Wednesday, October 19, 2016

Review - The Left Handed Woman (1978)

Novelist Peter Handke's humane, gently inspiring directorial debut (which he adapted from his short novel) follows Marianne (Édith Clever), a German expatriate and housewife living a sleepy life in a Parisian suburb with her husband Bruno (Bruno Ganz) and their son Stefan. The morning after welcoming Bruno back from a business trip and spending the night at a hotel, Marianne suddenly and plainly demands that he move out of their home at once, and leave her to raise the boy alone. Ignoring the bewildered protestations of her husband, she rearranges her house, resumes her career as a translator, and shakily at first, but with increased resolve as the film wears on, re-learns how to live for herself.

For his first feature, Handke leans heavily on two of his cinematic idols for inspiration, close collaborator Wim Wenders and Japanese filmmaker Yasujiro Ozu. From Wenders, he borrows regular actors Ganz and Rüdiger Vogler (in a charming cameo as himself), the longstanding cinematographer/ editor tandem of Robby Müller and Peter Przygodda, and the continental European milieu the two directors belonged to in the 1970's. Like the loners that populate Wenders' efforts of the period, Handke's protagonist is trapped between cultures, taken to bouts of silent introspection and wandering in search of some elusive place of belonging.
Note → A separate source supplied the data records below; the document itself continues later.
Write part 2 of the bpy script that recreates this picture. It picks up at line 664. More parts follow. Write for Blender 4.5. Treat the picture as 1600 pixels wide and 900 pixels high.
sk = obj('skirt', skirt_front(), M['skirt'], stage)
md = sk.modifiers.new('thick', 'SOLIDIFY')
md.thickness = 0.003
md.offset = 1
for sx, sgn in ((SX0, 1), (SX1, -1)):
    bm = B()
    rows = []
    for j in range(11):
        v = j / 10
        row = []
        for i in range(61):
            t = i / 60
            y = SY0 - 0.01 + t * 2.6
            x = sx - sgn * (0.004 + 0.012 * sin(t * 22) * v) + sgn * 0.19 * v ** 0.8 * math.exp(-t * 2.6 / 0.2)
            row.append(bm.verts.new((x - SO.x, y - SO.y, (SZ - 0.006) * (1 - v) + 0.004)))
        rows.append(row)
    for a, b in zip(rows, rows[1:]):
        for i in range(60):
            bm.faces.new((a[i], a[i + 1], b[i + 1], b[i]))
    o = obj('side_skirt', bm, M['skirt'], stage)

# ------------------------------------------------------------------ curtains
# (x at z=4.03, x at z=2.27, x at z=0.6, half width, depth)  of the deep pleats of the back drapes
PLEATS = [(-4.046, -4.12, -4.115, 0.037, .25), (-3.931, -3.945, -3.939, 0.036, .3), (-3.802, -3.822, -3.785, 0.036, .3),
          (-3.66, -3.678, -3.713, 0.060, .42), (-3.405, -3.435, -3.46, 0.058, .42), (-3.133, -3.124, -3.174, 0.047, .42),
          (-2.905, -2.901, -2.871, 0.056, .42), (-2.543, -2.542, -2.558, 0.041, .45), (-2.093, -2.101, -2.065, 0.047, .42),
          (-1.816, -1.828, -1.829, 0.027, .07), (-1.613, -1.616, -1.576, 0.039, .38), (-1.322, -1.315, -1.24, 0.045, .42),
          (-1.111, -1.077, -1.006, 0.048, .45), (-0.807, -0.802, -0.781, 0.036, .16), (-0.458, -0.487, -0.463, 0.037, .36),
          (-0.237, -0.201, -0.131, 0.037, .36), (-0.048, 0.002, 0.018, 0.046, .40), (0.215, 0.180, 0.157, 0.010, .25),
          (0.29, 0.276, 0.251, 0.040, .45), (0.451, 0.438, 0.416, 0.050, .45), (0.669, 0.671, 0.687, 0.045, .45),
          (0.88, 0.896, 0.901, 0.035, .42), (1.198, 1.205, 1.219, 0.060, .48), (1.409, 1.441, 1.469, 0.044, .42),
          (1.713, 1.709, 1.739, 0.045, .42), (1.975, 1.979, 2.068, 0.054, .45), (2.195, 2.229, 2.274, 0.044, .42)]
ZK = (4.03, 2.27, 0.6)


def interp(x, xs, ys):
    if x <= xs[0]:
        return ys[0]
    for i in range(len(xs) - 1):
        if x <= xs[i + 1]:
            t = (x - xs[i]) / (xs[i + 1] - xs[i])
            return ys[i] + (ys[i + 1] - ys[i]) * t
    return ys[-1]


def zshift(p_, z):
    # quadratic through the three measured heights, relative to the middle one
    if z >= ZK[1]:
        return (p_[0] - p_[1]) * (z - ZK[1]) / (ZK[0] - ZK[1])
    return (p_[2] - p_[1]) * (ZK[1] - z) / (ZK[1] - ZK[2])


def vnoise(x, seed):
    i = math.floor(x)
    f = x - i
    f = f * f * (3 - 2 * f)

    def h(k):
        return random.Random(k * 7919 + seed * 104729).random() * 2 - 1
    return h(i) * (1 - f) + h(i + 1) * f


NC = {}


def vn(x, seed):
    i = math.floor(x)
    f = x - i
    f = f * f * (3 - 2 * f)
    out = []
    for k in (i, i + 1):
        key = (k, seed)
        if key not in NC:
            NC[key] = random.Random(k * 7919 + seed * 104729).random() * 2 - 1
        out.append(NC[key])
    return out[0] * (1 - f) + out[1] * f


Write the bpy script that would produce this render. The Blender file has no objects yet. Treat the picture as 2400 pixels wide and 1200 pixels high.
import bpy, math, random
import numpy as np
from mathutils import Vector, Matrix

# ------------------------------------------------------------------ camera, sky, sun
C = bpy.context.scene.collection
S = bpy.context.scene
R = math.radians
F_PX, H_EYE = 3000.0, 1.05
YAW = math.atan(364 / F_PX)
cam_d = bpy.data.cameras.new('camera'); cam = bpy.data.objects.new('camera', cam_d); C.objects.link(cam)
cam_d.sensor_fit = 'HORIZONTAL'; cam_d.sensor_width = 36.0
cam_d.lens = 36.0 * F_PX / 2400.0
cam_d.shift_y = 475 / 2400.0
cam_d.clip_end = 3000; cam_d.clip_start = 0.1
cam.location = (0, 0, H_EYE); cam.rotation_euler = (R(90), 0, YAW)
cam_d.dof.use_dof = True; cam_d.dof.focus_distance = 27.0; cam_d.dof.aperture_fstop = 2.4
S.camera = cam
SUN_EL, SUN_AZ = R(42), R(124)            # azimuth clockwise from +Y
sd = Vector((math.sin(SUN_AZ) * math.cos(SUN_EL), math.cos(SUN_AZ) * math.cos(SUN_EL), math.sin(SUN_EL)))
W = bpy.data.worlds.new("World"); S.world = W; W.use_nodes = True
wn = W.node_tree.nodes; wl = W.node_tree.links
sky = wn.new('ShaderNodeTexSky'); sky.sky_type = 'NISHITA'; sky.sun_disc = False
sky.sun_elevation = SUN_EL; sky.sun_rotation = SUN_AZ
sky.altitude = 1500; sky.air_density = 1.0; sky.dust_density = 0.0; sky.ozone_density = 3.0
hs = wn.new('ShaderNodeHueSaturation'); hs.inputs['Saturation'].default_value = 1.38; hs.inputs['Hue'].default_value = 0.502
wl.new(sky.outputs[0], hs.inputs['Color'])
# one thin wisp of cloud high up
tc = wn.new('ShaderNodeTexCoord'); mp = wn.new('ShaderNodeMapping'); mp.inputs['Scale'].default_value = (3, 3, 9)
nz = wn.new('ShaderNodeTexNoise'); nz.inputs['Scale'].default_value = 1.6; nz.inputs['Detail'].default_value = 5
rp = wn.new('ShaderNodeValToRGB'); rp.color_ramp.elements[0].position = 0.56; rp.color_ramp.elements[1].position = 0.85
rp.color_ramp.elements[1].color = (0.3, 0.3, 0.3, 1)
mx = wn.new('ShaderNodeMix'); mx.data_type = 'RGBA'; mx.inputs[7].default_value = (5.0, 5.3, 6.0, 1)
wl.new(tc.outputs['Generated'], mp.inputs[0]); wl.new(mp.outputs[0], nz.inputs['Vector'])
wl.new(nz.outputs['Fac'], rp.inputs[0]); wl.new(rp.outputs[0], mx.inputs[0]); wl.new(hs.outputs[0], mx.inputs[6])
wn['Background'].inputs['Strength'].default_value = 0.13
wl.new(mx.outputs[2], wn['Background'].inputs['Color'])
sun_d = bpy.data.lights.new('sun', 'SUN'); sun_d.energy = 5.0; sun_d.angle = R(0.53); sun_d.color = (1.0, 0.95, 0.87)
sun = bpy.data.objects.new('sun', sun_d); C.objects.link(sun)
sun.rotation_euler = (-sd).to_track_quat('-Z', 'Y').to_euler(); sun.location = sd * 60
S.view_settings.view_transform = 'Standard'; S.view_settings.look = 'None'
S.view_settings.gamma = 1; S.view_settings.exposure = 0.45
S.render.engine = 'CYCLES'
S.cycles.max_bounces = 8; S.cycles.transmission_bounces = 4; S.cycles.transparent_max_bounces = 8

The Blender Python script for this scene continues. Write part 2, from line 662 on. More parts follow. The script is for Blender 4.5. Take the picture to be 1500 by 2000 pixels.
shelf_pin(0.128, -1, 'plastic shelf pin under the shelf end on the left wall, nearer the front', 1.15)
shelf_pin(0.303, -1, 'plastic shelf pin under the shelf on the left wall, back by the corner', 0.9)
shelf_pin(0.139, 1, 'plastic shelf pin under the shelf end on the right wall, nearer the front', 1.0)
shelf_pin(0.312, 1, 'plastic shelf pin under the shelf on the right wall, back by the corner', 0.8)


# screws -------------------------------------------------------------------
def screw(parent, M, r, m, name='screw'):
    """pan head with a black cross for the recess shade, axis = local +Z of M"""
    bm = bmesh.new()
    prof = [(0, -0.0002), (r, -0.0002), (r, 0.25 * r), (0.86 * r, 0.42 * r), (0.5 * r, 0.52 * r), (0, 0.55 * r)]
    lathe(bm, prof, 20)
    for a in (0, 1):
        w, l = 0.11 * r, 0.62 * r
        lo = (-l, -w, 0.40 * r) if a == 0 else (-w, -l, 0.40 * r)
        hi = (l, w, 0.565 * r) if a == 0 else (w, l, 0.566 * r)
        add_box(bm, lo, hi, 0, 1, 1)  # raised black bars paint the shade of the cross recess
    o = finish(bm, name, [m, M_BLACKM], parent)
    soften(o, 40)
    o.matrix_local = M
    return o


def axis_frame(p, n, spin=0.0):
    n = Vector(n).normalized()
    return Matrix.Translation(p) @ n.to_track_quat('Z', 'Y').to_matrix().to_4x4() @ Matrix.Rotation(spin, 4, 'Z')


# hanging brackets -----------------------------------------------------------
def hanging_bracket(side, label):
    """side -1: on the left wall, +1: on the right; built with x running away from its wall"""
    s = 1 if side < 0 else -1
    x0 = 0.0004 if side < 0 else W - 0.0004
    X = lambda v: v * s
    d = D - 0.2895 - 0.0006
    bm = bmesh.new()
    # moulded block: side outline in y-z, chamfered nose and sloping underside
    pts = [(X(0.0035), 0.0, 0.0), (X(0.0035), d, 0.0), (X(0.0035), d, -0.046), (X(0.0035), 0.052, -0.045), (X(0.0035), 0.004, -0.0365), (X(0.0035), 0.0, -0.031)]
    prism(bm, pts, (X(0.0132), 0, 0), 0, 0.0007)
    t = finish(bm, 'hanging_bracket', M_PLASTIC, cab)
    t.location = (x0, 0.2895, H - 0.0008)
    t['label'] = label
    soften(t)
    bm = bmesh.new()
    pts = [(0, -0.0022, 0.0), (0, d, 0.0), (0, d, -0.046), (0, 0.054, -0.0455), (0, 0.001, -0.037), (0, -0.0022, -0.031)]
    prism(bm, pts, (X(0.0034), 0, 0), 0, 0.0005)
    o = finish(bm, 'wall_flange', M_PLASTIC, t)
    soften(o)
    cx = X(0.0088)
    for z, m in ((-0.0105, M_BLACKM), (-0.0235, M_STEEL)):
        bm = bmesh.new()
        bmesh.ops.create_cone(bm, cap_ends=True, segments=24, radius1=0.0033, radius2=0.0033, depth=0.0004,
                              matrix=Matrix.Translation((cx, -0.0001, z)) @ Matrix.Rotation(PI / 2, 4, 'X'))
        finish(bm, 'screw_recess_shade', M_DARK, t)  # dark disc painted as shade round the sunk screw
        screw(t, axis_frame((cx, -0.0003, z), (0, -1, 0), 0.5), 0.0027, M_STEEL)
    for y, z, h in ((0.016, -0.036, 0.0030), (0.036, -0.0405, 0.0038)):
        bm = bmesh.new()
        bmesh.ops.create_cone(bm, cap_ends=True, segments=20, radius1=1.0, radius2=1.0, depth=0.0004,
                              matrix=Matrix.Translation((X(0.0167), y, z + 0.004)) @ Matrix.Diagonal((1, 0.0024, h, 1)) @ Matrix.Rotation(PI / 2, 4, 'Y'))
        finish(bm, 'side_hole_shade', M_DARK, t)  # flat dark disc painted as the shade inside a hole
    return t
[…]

Ozu, still a cult figure at the time, is lovingly referenced, twice overtly (Marianne sees his silent feature 'Tokyo Chorus' in a cinema, and a portrait of his face adorns her living room wall) and more subtly throughout the film (in the placid transitional shots, pervasiveness of trains, and the understated familial themes).

Homage aside, Handke proves himself a gifted visual storyteller with a painterly eye for tableaux, and a singular, almost rhythmic editing style. He bathes the still interiors and chilled, early-spring townscapes in golden sunlight and ponderous shadows, and utilizes clattering trains and brusque cuts like punctuation to underscore his heroine's ordeal. In its best stretches, the author turned filmmaker achieves a wordless beauty, refreshingly free of elucidation or psychology, that belies his literary calling.